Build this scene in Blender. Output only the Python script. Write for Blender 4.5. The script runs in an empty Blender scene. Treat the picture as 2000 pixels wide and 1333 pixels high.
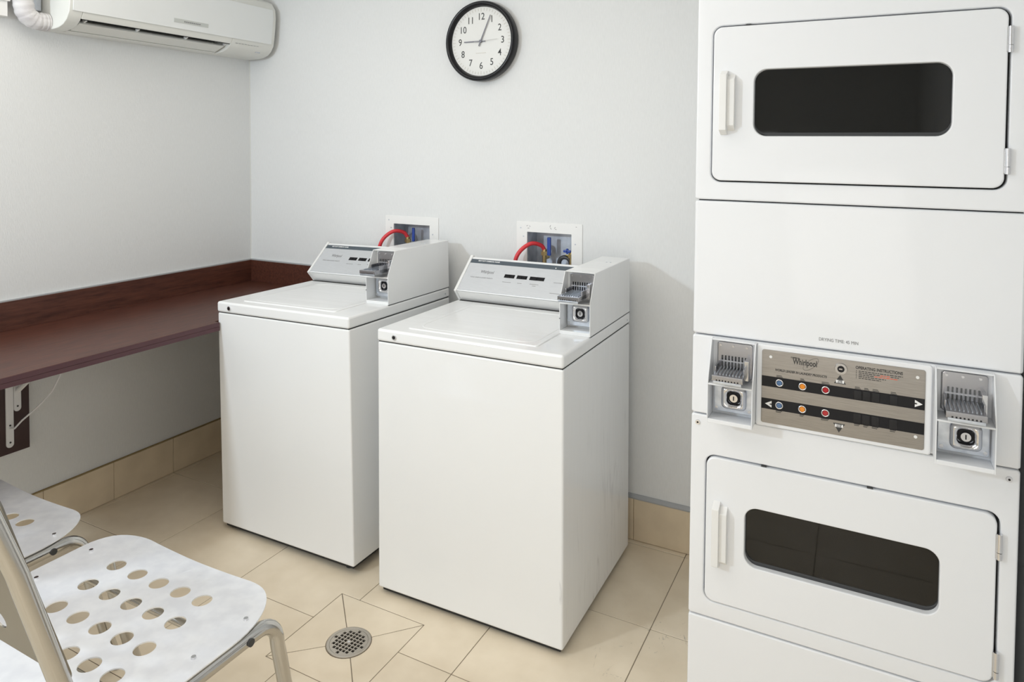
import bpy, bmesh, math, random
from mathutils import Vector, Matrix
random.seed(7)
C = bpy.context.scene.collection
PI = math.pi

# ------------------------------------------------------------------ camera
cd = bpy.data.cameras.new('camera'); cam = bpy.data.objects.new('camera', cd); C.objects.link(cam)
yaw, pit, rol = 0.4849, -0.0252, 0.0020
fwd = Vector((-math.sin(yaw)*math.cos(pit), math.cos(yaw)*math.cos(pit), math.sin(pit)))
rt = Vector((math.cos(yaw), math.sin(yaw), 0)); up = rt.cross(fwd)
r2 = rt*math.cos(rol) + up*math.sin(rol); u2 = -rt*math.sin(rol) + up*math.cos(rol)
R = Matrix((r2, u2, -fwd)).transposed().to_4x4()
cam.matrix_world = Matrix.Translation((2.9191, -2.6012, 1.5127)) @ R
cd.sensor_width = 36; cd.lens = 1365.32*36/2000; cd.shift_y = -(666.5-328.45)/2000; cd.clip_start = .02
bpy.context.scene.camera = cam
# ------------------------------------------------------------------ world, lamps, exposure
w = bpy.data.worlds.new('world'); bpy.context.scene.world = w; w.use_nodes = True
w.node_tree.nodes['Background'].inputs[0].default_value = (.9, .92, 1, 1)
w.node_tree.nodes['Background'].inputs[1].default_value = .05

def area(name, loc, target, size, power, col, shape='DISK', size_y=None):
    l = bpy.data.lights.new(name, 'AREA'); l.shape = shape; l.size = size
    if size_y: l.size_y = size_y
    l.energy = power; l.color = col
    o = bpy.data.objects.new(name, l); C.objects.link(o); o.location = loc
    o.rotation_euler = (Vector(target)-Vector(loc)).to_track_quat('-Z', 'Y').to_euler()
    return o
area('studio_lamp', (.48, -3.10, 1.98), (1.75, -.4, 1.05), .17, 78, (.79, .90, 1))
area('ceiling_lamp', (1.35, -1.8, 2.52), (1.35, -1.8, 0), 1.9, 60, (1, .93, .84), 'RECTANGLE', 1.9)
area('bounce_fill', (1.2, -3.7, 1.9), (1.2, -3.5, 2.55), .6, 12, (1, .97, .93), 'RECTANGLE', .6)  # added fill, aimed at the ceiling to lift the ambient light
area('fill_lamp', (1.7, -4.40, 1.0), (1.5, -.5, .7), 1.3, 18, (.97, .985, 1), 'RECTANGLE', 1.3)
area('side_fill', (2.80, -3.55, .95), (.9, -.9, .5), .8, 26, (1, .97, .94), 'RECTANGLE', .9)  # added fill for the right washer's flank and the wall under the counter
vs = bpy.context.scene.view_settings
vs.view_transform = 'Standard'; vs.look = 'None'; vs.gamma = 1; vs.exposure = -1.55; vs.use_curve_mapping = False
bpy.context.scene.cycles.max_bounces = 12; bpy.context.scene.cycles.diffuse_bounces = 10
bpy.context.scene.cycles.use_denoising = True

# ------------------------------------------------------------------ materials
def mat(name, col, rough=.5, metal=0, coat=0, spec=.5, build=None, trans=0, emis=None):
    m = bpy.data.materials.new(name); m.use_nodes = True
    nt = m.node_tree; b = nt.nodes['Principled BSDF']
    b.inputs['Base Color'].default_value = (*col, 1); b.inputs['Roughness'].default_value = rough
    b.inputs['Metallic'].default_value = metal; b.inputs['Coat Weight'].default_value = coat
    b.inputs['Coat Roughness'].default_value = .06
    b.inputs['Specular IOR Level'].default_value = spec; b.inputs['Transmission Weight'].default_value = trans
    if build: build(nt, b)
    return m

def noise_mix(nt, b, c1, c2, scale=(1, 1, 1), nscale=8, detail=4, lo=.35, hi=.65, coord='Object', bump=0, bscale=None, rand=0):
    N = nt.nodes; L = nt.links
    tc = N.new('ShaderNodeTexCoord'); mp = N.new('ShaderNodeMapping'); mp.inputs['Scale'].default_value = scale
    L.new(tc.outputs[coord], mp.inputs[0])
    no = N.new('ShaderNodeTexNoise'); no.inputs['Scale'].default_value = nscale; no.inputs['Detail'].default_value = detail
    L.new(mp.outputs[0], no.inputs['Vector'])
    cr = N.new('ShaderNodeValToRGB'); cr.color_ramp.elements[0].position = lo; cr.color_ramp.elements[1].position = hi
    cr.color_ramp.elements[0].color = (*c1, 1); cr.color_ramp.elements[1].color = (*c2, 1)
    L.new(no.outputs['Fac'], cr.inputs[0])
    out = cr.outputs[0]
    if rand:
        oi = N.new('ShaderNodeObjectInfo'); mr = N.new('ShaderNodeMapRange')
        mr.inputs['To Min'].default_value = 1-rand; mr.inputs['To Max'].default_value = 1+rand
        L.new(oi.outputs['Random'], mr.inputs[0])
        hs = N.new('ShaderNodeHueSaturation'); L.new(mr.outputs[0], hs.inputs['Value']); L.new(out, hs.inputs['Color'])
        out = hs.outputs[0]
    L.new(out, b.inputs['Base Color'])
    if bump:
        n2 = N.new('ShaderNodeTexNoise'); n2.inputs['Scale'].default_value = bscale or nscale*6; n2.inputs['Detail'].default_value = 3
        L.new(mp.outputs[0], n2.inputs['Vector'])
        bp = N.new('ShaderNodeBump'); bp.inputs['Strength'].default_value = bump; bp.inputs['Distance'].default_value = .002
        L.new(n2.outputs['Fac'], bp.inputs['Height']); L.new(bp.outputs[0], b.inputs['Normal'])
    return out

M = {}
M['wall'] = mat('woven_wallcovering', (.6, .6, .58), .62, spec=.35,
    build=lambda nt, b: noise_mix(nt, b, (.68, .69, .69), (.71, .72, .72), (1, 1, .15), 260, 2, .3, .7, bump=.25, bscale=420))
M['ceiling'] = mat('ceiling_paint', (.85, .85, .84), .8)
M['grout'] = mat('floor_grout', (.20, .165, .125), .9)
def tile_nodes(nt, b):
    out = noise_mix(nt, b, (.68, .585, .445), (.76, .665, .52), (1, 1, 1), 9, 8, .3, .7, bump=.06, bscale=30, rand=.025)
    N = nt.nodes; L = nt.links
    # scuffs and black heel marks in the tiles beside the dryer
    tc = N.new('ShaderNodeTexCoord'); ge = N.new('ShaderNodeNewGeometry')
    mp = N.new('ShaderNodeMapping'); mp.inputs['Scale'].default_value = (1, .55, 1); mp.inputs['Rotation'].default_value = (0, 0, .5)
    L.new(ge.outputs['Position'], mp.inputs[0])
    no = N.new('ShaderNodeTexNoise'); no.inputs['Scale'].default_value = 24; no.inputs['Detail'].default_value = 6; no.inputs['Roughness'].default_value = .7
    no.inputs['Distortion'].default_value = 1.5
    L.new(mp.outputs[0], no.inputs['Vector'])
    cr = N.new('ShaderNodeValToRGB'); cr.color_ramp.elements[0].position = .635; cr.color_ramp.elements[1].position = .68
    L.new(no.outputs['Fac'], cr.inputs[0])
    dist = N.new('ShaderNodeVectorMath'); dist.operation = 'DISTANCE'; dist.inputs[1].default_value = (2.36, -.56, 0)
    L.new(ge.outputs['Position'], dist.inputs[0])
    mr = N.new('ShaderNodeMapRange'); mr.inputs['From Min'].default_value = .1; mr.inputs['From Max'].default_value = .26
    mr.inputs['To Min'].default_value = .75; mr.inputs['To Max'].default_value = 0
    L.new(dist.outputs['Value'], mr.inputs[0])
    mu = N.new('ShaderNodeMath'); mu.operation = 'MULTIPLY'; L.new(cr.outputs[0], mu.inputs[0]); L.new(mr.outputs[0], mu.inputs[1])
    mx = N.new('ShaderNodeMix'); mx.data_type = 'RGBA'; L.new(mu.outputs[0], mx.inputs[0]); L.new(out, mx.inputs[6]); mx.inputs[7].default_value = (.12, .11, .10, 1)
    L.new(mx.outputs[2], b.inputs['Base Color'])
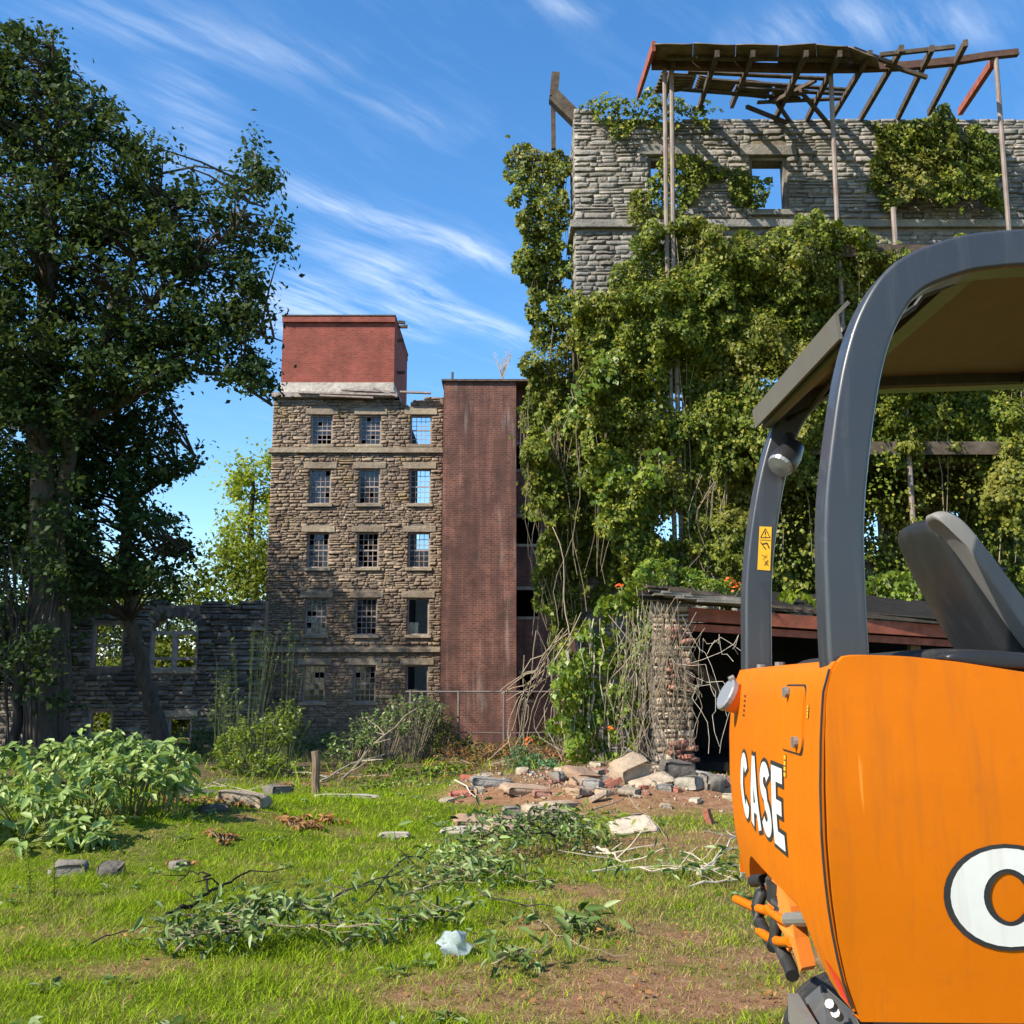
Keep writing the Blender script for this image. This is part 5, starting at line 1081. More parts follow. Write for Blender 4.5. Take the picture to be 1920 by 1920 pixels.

* * * *

**Problem to solve**
Repeat the lines of the listing above verbatim, beginning at its first line and ending at the line containing "w.node_tree.nodes['Background'].inputs[1].default_value = .05", which is included. Omit pictures.

**Answer to this exercise**
Build this scene in Blender. Output only the Python script. Write for Blender 4.5. The script runs in an empty Blender scene. Treat the picture as 2000 pixels wide and 1333 pixels high.
import bpy, bmesh, math, random
from mathutils import Vector, Matrix
random.seed(7)
C = bpy.context.scene.collection
PI = math.pi

# ------------------------------------------------------------------ camera
cd = bpy.data.cameras.new('camera'); cam = bpy.data.objects.new('camera', cd); C.objects.link(cam)
yaw, pit, rol = 0.4849, -0.0252, 0.0020
fwd = Vector((-math.sin(yaw)*math.cos(pit), math.cos(yaw)*math.cos(pit), math.sin(pit)))
rt = Vector((math.cos(yaw), math.sin(yaw), 0)); up = rt.cross(fwd)
r2 = rt*math.cos(rol) + up*math.sin(rol); u2 = -rt*math.sin(rol) + up*math.cos(rol)
R = Matrix((r2, u2, -fwd)).transposed().to_4x4()
cam.matrix_world = Matrix.Translation((2.9191, -2.6012, 1.5127)) @ R
cd.sensor_width = 36; cd.lens = 1365.32*36/2000; cd.shift_y = -(666.5-328.45)/2000; cd.clip_start = .02
bpy.context.scene.camera = cam
# ------------------------------------------------------------------ world, lamps, exposure
w = bpy.data.worlds.new('world'); bpy.context.scene.world = w; w.use_nodes = True
w.node_tree.nodes['Background'].inputs[0].default_value = (.9, .92, 1, 1)
w.node_tree.nodes['Background'].inputs[1].default_value = .05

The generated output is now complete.